Текст Айзере Малайсарова

Аннабель Розин, 22 года

студентка

О семье

Мои родители родились в Целиноградской области, в 1990-е переехали в Германию. Предки с маминой стороны — поволжские немцы, которых депортировали в Казахстан. Я впервые побывала в Казахстане в 2018 году вместе с семьей. Мне всегда было интересно, где мои родители выросли, и это было невероятное чувство — увидеть все это. Родители много рассказывали о детстве в Казахстане, и всегда только хорошее. Они жили в деревнях, считавшихся немецкими. Там, где жил папа, также было много казахов, но люди всегда друг другу помогали и жили дружно.

Деревня, где жила мама, сейчас заброшена. Туда даже не ведет дорога — у нас были проблемы с тем, чтобы добраться туда после дождя. Там, где жил папа, все по-другому. Деревня находится рядом с трассой, дом папы все еще стоит и выглядит как раньше. Я была там в сентябре и посетила школу, где он учился.

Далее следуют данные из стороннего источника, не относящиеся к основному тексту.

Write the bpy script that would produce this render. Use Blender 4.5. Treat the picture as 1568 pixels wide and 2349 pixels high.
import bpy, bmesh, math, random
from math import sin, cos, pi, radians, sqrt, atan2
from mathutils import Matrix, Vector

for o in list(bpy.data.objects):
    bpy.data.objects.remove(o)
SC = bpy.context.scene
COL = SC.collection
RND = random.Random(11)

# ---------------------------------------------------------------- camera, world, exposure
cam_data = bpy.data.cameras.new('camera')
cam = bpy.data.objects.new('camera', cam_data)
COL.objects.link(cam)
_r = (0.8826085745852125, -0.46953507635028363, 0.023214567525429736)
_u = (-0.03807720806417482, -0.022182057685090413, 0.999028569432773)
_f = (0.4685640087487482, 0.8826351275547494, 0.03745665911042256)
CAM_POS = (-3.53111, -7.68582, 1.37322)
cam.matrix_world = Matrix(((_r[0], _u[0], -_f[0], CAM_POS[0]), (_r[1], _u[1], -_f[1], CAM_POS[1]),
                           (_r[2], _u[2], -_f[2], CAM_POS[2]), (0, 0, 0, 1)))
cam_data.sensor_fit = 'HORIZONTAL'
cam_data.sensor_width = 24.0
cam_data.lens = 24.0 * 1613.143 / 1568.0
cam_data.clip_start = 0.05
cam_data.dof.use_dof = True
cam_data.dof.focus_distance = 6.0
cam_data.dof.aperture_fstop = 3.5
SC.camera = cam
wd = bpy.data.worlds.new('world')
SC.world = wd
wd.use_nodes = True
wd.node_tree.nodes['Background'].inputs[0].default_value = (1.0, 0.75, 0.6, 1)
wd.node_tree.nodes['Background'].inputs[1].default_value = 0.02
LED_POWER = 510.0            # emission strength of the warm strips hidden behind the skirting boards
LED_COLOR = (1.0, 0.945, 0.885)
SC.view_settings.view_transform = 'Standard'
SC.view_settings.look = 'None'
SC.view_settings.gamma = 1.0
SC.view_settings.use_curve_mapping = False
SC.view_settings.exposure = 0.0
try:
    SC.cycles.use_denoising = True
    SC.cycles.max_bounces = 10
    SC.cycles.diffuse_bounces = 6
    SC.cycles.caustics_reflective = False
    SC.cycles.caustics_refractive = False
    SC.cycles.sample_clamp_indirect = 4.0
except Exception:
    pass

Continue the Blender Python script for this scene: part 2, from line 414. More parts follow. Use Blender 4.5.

Фото из архива семьи Розин

Нас даже называют русскими, потому что мы отличаемся от немцев. Не считаю это чем-то плохим

О разнице в культурах

У меня есть небольшие проблемы с идентичностью, и в Казахстане я обнаружила, что происхождение очень важно. Бабушка с дедушкой всегда хотели, чтобы дома говорили по-немецки. Папа был уже достаточно взрослым, когда переехал в Германию, и поэтому до сих пор лучше говорит по-русски.

Дома говорим больше на русском языке, к тому же, у нас всегда включено российское телевидение. Нас даже называют русскими, потому что мы отличаемся от немцев. Не считаю это чем-то плохим.

Есть много особенностей немецкой культуры, которые я не понимаю. Например, Октоберфест или немноголюдные немецкие свадьбы. Или то, что немцы в четыре часа дня пьют кофе с пирогом или тортом, а после этого еще ужинают. Дома мы едим борщ, манты, пельмени, бешбармак. В Казахстане я попробовала настоящий бешбармак с кониной, и мне очень понравилось. Если в Германии скажешь, что тебе нравится конина, на тебя косо посмотрят.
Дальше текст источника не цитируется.